Diese Perspektive ist im deutschsprachigen Raum immer noch ungewohnt und im positiven Sinn anstößig. Die deutsche Kirche verabschiedet sich – oft notgedrungen – von ihrer volkskirchlichen Prägung. Schmerzhaft wird allerorten verarbeitet, dass Kirche an Relevanz verliert, (sowohl bei den eigenen Mitgliedern als auch in der Gesellschaft insgesamt). Angesichts dieser Situation herrscht nicht selten eine depressive Stimmung bei vielen Christinnen und Christen. Hier wirken Henneckes Bücher wie eine Gegenmedizin, denn Hennecke findet Formulierungen und Zukunftbilder, die ins Herz treffen und neuen Perspektiven eröffnen.

Nicht wenige Bistümer stehen aktuell vor der Frage, wie sich, angesichts der Herausforderungen vor denen Kirche all überall steht, nachhaltige Veränderungsprozesse unter Beteiligung der Christinnen und Christen initiieren lassen. Synoden und geistliche Prozesse werden in vielen Bistümern angestoßen. Hier können Leitmotive Henneckes als motivierende Zielbeschriebungen bzw. geistliches Leitbild hilfreich sein (und sind es auch).

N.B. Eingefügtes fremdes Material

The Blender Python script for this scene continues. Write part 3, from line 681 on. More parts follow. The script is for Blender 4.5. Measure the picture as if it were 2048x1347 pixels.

Was Hennecke allerdings (nicht nur in diesem Buch) schuldig bleibt, ist die Antwort auf Frage, wie Kirche sich konkret auf diese neue Gestalt hin entwickeln kann. Nicht thematisiert wird von Hennecke die Frage der Macht. So attraktiv Henneckes Kirchenvision auch ist, sie lässt sich nur realisieren, wenn die damit intendierten Grundhaltungen von den Amtsträgern mitgetragen werden. Wer wirklich eine sich vom Volk Gottes selbstorganisierte Kirche möchte, wird Entscheidungsprozesse kaum mehr top-down von oben herab führen können. Wie aber kann es gelingen, dass sich die Amtsträger an eine solche Führungskultur binden?

Wo diese Frage nicht mit thematisiert wird, können Verantwortungsträger viele der von Hennecke stark gemachten Begriffe aufgreifen und doch in einem klassischen Sinne ein altes Kirchenbild leben.

Wer Hennecke einmal selber erlebt hat, nimmt ihm ab, dass es ihm persönlich sehr ernst ist mit der von ihm beschriebenen partizipativen Kirchengestalt. Ob das aber bei den meisten seiner Mitbrüder im priesterlichen Dienst oder gar den Bischöfen ähnlich ist, darf bezweifelt werden. Es wird spannend sein, zu beobachten, welche institutionelle Maßnahmen Hennecke in seiner neuen Funktion als Leiter der Hauptabteilung Pastoral im Bistum Hildesheim anstoßen wird, um den von ihm beschrieben Wandel weiter voranzutreiben.